W niedzielę Trump powiedział, że irytuje go brak postępów ws. zawieszenia broni w Ukrainie, a Putin go „wkurza”. Groził też wprowadzeniem nowych sankcji na nabywców rosyjskiej ropy. Zyski z jej sprzedaży stanowią ważną część wpływów do skarbca Kremla.

Jednak Dmitriew nie pojawił się w Waszyngtonie w reakcji na jego gniewne deklaracje. W ubiegłym tygodniu, według informatorów Reutersa, zaprosił go Steve’a Witkoff, specjalny wysłannik Trumpa, grający obecnie pierwsze skrzypce w kontaktach USA z Rosją. Na okres wizyty w Stanach Departament Stanu zdjął Dmitriewa tymczasowo z listy sankcyjnej.
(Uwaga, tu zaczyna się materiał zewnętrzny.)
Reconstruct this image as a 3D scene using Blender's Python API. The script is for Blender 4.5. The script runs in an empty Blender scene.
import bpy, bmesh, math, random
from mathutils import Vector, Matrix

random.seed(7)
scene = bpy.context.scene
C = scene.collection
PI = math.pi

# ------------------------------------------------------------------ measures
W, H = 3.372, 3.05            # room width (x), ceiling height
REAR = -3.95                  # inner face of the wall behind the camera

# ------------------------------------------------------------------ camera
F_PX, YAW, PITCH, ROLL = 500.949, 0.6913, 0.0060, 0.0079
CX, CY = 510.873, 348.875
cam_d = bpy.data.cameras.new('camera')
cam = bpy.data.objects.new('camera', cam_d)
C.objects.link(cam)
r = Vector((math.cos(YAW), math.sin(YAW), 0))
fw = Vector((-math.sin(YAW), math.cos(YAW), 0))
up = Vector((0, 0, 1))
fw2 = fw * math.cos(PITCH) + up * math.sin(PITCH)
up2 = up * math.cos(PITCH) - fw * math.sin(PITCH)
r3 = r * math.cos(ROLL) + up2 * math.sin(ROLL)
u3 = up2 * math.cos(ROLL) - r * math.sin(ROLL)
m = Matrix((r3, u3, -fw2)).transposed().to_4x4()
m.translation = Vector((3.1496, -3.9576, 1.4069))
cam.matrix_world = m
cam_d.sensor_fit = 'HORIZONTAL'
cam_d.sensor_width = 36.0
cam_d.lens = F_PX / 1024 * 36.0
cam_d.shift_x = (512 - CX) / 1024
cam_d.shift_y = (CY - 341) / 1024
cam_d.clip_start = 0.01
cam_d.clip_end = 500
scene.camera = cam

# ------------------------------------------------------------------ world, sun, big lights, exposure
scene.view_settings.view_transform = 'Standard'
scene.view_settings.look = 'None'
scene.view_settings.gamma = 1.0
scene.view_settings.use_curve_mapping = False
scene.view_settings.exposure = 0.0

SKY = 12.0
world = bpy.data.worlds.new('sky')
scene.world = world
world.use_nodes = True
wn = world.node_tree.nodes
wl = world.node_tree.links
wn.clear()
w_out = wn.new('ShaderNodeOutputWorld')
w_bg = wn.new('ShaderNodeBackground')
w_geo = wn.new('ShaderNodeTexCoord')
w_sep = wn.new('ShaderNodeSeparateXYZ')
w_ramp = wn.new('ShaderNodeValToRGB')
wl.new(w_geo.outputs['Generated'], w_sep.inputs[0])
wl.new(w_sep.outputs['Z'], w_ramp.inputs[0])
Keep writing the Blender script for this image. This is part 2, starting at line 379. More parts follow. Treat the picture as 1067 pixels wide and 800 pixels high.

W ostatnich tygodniach wysłannik Putina wymienił wiele pól możliwej rosyjsko-amerykańskiej współpracy: od inwestycji, przez wydobycie minerałów ziem rzadkich i energetykę, do współpracy wokół Arktyki czy podboju kosmosu.

Rosja nie ma na liście. Wymowny gest Trumpa

Eksperci zwracają uwagę, że Rosji nie ma na ogłoszonej przez administrację Trumpa liście krajów, na które zostaną nałożone nowe cła. Co ciekawe, znalazła się na nich Ukraina. Towary z tego kraju mają być przez Amerykanów obłożone 10-procentowym cłem.